Somut bu maddi ve hukuki olgulara göre davacının iş sözleşmesi 05.11.2009 tarihinde davalı işveren tarafından feshedilmiştir. Fesih beyanı sözlü olarak davacıya iletilmiş ve sonuçlarını doğurmuştur. Bu tarihte gerçekleştirilen fesih beyanı geçerlidir. İşverenin bundan sonra işçiyi işe davet etmesi, devamsızlık tutanakları tutması ve devamsızlık nedeni ile iş sözleşmesini yazılı bildirim ile feshetmesi sonuca etkili değildir.

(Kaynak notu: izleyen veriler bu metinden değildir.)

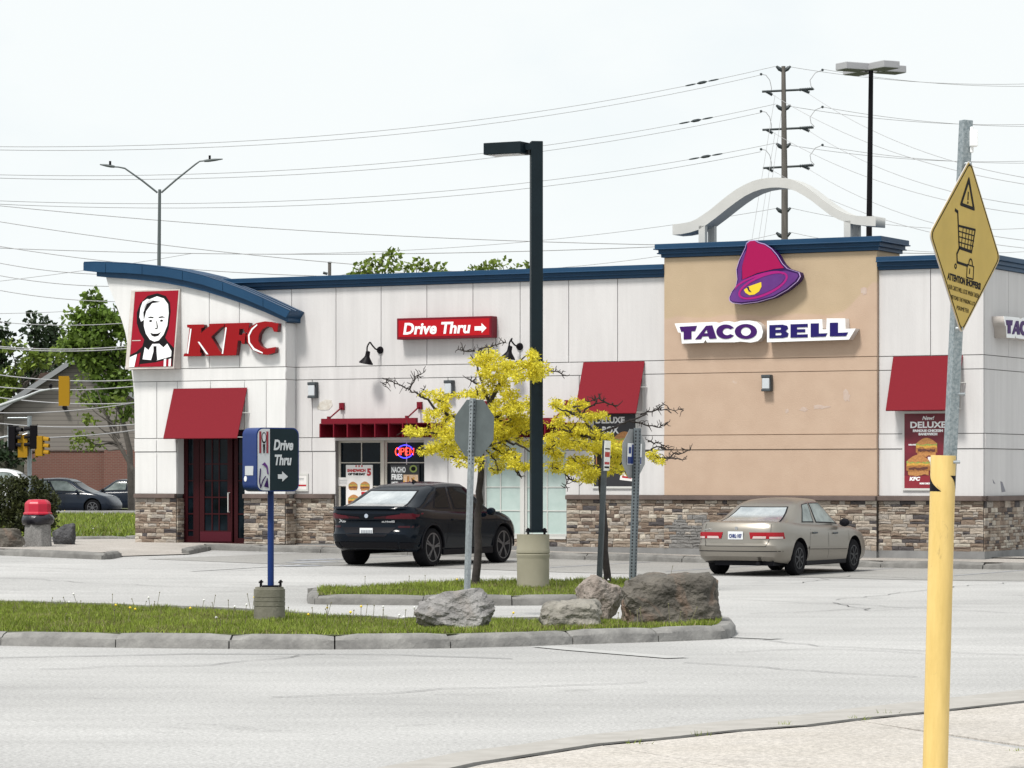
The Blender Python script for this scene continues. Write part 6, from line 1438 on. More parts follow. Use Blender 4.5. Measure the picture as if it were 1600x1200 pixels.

05.11.2009 tarihinde gerçekleşen fesih haklı nedene dayanmadığından davacının kıdem ve ihbar tazminatının kabulü yerine yazılı şekilde reddine karar verilmesi hatalı olup bozmayı gerektirmiştir.

F) Sonuç:

Temyiz olunan kararın, yukarıda yazılı sebepten dolayı BOZULMASINA, peşin alınan temyiz harcının istek halinde ilgiliye iadesine 05.03.2012 tarihinde oybirliğiyle karar verildi.